SALT LAKE CITY – National-security experts say President Trump's attempts to roll back efforts to slow global climate change could make the country less safe.

Retired Marine Corps General Stephen Cheney, CEO of the American Security Project, says climate change already is destabilizing volatile regions such as the Middle East and threatening U.S. military bases as sea levels rise. He says the president's statement that the EPA's Clean Power Plan would do irreparable harm to the nation is simply not true.

"We feel strongly that the Clean Power Plan was a good idea, that we need to be transitioning over to renewable energies, we need to get off of fossil fuels, in particular coal," he said.

The administration believes climate regulations cost jobs and hinder growth. But Cheney notes Defense Secretary Jim Mattis agrees with the scientific consensus that climate change is man-made and also a threat to stability, and he is likely to include it in his national-security plans.

Leia Guccione, a defense council member with the Truman National Security Project says pulling back on renewables also would put the nation's economic security at risk.

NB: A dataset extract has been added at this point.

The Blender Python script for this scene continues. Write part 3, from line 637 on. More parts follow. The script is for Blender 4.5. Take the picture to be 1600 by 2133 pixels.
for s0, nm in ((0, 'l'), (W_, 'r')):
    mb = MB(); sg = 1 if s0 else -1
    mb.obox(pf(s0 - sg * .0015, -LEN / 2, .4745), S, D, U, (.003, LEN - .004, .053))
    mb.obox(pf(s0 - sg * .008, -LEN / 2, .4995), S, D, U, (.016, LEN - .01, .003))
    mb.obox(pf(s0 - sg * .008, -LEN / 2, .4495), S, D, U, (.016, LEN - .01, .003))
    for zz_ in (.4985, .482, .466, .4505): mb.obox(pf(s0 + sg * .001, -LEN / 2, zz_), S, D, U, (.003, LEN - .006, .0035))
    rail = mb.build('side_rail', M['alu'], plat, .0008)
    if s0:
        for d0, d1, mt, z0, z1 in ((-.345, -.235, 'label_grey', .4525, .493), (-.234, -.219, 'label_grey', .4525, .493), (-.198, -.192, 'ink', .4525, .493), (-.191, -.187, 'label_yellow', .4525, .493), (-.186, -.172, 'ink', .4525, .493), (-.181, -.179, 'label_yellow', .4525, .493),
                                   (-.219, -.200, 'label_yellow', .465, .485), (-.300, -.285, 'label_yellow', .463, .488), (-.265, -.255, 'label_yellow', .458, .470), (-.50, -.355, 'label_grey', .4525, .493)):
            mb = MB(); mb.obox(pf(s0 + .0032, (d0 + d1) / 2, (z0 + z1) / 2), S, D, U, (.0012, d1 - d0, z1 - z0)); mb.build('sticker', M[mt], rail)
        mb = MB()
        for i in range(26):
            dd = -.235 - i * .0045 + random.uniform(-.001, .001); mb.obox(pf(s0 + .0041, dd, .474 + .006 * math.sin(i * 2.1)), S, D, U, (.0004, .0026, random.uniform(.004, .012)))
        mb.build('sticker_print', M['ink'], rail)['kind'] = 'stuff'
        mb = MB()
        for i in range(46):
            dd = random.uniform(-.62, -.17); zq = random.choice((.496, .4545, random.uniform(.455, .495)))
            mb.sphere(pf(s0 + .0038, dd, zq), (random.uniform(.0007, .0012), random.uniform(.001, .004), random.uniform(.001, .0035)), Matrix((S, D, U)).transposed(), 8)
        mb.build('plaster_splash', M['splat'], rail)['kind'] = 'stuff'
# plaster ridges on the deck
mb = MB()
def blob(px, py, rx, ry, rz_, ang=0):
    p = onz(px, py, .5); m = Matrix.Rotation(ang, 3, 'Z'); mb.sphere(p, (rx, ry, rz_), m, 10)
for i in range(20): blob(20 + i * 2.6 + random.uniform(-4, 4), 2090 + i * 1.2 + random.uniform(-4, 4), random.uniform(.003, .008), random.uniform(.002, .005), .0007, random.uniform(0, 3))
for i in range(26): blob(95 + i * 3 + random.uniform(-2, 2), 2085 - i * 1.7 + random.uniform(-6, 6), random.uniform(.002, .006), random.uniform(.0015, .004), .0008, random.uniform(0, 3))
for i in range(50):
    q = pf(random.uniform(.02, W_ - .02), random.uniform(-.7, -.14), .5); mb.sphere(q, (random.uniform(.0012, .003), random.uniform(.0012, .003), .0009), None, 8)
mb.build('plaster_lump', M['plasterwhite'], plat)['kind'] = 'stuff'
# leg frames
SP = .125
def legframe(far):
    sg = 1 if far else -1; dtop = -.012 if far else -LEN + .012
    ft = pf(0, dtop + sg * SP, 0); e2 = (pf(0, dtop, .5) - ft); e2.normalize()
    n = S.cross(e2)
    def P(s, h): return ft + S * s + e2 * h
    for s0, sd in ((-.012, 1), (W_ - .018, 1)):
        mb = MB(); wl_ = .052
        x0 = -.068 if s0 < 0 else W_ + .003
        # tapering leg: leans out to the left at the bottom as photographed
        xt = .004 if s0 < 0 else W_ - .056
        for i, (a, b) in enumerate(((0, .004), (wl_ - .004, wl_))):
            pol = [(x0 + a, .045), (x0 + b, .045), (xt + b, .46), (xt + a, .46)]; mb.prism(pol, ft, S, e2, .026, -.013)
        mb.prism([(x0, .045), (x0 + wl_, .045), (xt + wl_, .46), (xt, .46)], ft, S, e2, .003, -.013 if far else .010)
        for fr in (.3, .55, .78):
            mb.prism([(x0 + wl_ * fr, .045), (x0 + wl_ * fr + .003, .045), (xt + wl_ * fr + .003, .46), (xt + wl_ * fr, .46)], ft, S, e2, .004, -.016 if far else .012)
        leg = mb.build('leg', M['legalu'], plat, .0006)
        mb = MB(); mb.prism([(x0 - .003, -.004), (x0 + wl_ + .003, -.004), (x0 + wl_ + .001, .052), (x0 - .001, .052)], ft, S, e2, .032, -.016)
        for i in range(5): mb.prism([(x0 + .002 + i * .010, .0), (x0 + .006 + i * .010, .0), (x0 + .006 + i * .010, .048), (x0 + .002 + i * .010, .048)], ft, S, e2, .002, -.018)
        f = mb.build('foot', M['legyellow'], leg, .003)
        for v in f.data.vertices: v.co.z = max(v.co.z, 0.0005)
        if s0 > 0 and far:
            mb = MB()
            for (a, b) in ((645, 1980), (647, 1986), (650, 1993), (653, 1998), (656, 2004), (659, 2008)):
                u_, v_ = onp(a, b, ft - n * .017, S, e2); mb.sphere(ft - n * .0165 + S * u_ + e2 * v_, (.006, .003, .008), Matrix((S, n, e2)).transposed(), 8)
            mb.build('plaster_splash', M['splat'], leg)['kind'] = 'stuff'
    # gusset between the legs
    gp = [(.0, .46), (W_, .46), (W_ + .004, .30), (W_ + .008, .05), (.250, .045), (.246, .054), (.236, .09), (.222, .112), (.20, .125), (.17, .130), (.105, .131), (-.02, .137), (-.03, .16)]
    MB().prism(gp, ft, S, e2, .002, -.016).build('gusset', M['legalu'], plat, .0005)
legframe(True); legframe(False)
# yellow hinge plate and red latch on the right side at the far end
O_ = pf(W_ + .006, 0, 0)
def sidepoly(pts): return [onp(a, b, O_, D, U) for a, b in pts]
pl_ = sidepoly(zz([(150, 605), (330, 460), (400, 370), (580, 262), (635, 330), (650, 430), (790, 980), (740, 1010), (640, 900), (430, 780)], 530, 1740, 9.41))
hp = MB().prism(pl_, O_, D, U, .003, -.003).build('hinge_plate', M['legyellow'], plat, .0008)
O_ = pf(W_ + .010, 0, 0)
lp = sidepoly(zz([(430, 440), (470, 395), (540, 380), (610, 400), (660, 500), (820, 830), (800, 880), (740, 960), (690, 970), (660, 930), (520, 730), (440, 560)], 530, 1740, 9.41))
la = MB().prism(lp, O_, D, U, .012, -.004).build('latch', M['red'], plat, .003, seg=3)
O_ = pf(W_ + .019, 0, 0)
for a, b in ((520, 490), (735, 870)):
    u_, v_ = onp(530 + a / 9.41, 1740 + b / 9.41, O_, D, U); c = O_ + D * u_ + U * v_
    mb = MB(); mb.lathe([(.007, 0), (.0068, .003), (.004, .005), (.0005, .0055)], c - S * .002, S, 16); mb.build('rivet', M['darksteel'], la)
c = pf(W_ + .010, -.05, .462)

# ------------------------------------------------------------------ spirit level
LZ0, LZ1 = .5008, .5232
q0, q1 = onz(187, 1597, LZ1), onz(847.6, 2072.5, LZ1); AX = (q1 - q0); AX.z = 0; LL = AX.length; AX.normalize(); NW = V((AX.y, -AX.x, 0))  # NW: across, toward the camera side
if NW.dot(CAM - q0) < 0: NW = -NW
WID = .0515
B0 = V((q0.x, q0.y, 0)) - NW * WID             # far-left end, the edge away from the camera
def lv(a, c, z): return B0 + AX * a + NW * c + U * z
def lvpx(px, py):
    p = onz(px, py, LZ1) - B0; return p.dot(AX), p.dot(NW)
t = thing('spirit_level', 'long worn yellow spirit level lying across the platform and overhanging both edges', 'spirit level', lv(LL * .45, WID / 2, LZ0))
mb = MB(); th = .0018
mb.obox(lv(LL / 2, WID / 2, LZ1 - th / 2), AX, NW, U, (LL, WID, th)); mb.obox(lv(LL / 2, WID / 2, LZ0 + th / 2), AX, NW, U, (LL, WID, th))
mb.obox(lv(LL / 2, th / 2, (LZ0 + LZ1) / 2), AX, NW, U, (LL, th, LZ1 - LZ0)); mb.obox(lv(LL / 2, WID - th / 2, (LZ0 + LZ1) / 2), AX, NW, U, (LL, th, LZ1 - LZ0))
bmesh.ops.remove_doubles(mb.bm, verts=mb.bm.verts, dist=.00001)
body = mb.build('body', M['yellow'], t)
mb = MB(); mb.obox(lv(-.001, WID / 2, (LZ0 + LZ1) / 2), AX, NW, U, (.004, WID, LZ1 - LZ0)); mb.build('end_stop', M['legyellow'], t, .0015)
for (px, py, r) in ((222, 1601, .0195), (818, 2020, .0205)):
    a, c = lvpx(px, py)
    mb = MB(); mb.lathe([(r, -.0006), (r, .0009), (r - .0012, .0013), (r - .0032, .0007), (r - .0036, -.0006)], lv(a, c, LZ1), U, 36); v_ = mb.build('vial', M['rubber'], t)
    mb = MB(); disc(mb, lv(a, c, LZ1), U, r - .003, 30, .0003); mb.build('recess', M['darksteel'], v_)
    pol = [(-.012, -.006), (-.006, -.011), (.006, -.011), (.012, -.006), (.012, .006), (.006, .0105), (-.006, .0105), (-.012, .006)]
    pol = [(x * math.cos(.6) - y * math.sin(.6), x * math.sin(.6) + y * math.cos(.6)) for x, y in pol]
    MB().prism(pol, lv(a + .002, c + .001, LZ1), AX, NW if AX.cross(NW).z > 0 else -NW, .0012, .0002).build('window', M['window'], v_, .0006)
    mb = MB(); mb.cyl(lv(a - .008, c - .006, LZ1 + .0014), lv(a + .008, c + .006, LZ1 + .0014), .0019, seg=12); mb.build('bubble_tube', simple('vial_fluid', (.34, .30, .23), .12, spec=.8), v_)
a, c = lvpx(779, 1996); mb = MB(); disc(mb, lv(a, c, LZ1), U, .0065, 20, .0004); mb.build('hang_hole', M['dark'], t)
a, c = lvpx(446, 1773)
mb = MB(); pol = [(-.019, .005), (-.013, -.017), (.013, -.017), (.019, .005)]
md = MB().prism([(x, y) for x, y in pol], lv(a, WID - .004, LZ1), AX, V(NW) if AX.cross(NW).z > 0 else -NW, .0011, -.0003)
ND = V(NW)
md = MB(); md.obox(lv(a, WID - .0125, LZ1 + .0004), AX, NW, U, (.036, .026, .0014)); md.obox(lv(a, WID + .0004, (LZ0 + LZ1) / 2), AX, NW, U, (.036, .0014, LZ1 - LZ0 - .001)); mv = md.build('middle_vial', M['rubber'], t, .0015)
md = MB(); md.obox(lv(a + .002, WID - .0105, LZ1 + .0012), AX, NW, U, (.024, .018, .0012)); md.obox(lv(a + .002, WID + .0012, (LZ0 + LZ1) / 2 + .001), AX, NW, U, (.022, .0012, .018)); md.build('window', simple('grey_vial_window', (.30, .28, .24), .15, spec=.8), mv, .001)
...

"And if this becomes something that's a lower priority for the U.S., then countries like China are happy to take the lead innovating and being the go-to manufacturer and solution provider for things like wind and solar," she said.

She says Trump's emphasis on returning to coal could distract from more important investments such as bringing the nation's 100-year-old power grid into the 21st century, a move she says is necessary to protect against climate change as well as terror and cyber attacks.

Trump has said his executive orders will put coal miners back to work. But Cheney says economics, not public policy, are behind the decline in coal use.

Cheney is convinced the future lies in developing clean, renewable energy.

"You'd think that would appeal to the Trump administration," he added. "Hey, these are business guys, it's cheaper to have solar power and wind power. Why wouldn't we do that instead of coal? So, that's what's going to drive coal out of business."